Sebab, menurut Daron Acemoglu dan James A. Robinson, penulis buku “Mengapa Negara Gagal”, kegagalan suatu negara bukan hanya disebabkan oleh faktor sumberdaya alam, bukan hanya oleh kebudayaan, bukan juga oleh indikasi kebodohan pemimpinnya, tapi pada tata Kelola politik dan ekonominya.
Sebuah pertanyaan diajukan, apakah institusi politik di kabupaten hingga ke tingkat desa memberi kebebasan atau memberikan dukungan pada penguatan institusi ekonomi, yang memiliki dampak signifikan pada publik secara umum, dan bukan untuk kepentingan golongan dan elit tertentu?
Tentu, hal ini bukan hal mudah, sebab, kultur institusi politik dan ekonomi tak lepas dari sejarah perjalanan pengelolaan politik suatu bangsa/kaum/kabupaten, jika bangsa itu sudah dari dulu mempraktikkan sistem politik ekstraktif yang hanya untuk menguntungkan sebagian kecil golongan dan berfungsi untuk mempertahankan kekuasaan kelompok-kelompok tertentu? Besar kemungkinan institusi ekonomi yang dibangunnya juga bersifat ekstraktif.
Daron dan James mengatakan jika politik bersifat ekstraktif, maka Lembaga ekonomi juga bersifat ektraktif. Apa maksud? Yaitu lembaga dan juga kebijakan-kebijakan pemerintah kurang memberi peluang untuk tumbuhnya lembaga ekonomi yang bersifat inklusif, yang memberi rangsangan/insentif ekonomi, mengurangi hambatan, dukungan modal dan jaminan keamanan, serta dukungan peningkatan kapasitas sumberdaya manusia, serta dukungan pasar.
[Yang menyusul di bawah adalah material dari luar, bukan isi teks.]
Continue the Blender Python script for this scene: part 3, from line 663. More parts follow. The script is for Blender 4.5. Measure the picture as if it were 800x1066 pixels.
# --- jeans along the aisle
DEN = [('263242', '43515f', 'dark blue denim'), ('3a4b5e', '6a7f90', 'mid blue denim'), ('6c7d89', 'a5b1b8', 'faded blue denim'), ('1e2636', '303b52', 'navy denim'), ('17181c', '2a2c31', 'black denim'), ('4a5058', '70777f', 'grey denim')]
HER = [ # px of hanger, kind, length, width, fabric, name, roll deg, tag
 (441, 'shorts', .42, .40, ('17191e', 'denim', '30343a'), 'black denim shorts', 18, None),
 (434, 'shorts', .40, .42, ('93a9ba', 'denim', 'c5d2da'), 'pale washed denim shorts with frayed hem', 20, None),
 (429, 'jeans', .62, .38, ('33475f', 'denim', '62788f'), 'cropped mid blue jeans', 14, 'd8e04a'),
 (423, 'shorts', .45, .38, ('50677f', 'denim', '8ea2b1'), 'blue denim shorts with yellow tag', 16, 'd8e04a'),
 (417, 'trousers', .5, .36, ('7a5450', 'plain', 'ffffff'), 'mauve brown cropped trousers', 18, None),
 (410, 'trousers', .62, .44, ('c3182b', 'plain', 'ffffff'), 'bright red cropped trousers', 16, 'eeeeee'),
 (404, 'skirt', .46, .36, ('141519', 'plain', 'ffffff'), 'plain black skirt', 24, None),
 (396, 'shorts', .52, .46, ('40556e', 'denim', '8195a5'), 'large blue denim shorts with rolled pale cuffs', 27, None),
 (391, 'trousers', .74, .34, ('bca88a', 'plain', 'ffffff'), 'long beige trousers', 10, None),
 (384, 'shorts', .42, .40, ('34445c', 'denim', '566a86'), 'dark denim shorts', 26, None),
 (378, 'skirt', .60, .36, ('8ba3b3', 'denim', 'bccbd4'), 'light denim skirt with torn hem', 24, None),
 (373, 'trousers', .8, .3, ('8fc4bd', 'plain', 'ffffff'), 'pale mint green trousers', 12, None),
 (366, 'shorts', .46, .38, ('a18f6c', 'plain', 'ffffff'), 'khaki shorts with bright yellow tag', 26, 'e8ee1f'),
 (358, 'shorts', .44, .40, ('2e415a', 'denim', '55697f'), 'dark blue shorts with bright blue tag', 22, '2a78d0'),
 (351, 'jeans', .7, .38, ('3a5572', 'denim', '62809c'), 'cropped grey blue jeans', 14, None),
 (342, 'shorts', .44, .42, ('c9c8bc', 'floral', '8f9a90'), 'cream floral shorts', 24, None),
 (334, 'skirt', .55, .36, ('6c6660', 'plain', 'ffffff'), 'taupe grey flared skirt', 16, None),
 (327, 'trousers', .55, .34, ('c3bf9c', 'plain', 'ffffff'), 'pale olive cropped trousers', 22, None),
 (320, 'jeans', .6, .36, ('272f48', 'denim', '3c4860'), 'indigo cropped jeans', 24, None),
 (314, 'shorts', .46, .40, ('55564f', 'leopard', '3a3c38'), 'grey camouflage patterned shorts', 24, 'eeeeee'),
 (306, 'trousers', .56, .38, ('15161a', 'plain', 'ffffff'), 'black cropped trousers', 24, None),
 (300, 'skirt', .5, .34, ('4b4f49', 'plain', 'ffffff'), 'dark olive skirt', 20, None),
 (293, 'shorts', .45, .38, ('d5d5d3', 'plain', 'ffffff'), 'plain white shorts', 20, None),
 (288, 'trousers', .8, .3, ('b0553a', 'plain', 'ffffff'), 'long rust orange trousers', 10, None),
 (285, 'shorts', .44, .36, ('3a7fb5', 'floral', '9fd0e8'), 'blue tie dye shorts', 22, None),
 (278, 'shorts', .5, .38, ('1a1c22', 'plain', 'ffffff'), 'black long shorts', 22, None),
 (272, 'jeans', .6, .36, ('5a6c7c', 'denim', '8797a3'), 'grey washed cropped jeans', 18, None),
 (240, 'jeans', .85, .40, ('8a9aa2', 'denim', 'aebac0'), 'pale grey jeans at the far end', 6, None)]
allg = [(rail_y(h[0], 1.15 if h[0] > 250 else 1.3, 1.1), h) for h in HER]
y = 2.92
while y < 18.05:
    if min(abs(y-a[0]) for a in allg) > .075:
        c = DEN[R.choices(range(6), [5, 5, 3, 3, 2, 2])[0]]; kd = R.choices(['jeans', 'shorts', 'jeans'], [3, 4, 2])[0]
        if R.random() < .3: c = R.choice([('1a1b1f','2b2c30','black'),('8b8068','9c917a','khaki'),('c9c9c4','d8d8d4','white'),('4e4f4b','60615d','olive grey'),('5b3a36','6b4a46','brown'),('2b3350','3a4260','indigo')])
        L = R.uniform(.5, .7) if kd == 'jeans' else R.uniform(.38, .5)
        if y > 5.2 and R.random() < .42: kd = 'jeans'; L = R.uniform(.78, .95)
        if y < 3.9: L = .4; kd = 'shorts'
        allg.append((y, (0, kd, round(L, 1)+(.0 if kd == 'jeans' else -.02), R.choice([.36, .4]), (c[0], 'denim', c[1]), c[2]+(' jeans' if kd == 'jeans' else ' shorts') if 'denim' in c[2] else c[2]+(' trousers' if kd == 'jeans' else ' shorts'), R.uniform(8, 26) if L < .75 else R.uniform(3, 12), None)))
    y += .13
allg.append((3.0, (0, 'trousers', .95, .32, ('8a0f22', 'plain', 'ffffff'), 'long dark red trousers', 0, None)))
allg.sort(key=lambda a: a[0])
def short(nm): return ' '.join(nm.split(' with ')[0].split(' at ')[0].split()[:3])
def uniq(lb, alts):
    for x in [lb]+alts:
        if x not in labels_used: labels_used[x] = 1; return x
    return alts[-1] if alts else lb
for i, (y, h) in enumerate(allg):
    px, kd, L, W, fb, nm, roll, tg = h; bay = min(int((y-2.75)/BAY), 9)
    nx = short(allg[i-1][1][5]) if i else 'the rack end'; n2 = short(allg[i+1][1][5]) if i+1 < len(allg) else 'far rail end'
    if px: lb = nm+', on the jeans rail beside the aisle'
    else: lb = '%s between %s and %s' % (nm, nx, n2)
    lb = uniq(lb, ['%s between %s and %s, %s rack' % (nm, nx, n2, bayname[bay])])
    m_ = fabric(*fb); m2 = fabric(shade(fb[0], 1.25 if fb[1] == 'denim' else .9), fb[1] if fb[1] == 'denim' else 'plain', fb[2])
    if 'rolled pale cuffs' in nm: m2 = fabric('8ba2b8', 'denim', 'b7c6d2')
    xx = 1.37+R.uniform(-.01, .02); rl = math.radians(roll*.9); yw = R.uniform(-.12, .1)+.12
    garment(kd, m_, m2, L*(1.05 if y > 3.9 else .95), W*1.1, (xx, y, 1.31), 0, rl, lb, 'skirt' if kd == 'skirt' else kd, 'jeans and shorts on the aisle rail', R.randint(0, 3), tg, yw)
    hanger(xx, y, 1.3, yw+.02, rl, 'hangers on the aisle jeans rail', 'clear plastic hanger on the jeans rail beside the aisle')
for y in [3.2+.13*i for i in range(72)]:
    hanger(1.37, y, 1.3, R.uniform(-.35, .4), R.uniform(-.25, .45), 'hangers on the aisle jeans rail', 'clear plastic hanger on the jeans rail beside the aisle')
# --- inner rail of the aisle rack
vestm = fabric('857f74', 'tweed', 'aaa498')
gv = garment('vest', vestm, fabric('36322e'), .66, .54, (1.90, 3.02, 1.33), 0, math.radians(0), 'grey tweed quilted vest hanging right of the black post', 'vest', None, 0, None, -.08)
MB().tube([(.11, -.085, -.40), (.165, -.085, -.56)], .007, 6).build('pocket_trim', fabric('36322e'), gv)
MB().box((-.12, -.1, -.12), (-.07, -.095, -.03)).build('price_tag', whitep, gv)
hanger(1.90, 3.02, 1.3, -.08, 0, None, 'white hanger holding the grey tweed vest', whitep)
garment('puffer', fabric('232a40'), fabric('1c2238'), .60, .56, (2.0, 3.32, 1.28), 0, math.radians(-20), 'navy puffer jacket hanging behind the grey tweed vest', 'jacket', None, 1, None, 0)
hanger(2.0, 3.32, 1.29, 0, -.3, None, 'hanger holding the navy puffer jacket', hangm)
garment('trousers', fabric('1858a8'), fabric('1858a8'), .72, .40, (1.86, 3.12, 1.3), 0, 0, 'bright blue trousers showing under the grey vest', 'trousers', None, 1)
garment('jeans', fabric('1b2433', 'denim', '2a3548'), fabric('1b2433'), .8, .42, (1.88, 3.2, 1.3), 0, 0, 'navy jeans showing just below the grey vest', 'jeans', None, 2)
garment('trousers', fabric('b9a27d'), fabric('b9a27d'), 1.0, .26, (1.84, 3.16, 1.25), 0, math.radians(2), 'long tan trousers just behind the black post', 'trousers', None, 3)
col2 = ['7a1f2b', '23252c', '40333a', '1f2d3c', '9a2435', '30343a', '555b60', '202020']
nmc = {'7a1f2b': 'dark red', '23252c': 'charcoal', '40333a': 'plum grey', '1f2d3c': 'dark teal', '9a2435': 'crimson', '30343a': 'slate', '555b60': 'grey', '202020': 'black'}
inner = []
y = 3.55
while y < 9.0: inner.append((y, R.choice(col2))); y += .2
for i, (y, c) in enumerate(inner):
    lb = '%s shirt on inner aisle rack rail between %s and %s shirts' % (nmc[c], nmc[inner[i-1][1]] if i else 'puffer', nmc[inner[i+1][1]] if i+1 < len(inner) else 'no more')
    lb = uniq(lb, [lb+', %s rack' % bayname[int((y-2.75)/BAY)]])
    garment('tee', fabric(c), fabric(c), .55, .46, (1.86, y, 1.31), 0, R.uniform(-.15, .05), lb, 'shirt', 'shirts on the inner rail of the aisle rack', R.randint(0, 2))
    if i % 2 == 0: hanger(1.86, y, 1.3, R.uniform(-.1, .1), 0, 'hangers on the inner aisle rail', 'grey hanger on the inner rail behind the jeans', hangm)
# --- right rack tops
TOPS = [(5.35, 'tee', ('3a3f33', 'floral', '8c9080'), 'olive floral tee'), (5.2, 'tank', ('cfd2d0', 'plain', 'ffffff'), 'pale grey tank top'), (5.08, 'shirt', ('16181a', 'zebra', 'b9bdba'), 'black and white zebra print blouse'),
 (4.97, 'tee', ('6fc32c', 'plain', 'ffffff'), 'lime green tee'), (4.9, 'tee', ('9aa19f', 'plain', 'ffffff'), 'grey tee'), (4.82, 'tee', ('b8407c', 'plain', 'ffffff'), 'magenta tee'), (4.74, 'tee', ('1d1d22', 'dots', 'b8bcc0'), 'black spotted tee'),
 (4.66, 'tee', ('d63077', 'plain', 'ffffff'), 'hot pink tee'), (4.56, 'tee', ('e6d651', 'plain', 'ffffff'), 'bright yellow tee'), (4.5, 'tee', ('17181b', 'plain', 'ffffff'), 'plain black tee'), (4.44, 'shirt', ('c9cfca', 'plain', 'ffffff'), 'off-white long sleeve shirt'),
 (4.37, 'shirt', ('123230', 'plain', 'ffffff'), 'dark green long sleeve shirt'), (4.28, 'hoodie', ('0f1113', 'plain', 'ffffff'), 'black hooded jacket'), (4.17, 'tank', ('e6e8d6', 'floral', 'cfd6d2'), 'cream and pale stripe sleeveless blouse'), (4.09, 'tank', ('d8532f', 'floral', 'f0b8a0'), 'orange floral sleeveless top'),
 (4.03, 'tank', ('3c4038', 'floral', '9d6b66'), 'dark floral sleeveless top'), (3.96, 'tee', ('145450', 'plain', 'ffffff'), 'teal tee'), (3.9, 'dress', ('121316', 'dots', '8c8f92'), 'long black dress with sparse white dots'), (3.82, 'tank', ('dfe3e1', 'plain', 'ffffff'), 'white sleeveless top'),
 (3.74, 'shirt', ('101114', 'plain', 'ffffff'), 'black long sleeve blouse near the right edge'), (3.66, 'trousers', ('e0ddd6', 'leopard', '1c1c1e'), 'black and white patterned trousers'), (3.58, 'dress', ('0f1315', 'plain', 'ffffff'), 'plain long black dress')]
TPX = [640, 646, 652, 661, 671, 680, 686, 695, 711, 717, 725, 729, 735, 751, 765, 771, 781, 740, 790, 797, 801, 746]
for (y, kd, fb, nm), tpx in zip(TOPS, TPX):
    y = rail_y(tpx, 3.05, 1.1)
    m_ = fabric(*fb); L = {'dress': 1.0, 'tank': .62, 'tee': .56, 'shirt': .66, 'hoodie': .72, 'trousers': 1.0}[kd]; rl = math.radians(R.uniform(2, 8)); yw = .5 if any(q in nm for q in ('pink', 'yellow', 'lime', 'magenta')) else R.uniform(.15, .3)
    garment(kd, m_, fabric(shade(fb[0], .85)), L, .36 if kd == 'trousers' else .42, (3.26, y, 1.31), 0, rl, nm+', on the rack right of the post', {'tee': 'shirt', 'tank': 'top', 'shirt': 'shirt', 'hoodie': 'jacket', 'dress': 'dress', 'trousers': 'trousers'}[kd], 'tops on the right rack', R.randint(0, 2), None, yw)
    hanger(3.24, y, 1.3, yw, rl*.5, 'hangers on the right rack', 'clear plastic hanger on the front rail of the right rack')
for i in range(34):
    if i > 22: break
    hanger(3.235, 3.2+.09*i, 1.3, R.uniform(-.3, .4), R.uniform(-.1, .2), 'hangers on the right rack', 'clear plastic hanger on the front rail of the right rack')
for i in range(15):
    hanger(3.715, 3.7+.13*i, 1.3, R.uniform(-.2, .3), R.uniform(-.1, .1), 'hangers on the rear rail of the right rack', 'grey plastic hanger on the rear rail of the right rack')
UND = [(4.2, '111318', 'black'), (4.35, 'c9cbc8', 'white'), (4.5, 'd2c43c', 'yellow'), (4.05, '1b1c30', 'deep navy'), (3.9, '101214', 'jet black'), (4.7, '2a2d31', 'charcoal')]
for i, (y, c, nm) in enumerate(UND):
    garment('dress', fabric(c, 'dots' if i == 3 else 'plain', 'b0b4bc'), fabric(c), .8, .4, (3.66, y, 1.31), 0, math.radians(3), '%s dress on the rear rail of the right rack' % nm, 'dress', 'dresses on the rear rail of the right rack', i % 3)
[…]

Politik inklusif memberi ruang kekuasaan yang lebih besar kepada publik untuk terlibat dalam perencanaan, mengakses sumberdaya serta melakukan monitoring dan evaluasi atau check and balance.
Saya sempat berdiskusi dengan seorang fasilitator desa di Buko Selatan, dia menjelaskan motif dasar para pimpinan desa, yang lebih pada menggunakan kekuasaannya untuk mengakses anggaran dan membuat program yang kemungkinan dapat memberi keuntungan jangka pendek kepada diri dan kroninya, sehingga program kerja yang memberi peluang untuk peningkatan ekonomi masyarakat jarang terwujud.
Padahal, di desa sudah ada mekanisme Bumdes serta dana desa yang dapat digunakan untuk mendukung sebuah rencana usaha desa serta peningkatan kapasitas warga desa. Karena itu, perlu upaya keras untuk membalik keadaan, mendorong arus balik menuju inklusifitas dengan cara mendorong tata kelola dan manajemen tingkat atas, membuka ruang kekuasaan kepada publik, dan juga menempuh jalur kebudayaan sebagai kekuatan tandingan.
Penyusunan rencana kerja Komite Perikanan ini memberi titik terang. Dinas-dinas terkait didorong untuk bergerak di rel yang sama. Badan Pemberdayaan Masyarakat Desa (BPMD) didorong untuk menyusun rencana pelatihan untuk seluruh BUMDes, meminta agar dana desa sebagian diperuntukkan untuk program perikanan di desa pesisir serta tersedianya Peraturan Desa (Perdes) pengelolaan perikanan di setiap desa pesisir.
Dinas Koperasi Perindustrian dan Perdagangan (Koperindag) diminta untuk pelatihan UMKM dan pengembangan koperasi perikanan. Dinas Pariwisata tidak sekadar menyediakan fasilitas tambahan pada kawasan wisata pesisir, tapi juga melakukan pembinaan dan pelatihan terhadap Pokdarwis (Kelompok Sadar Wisata).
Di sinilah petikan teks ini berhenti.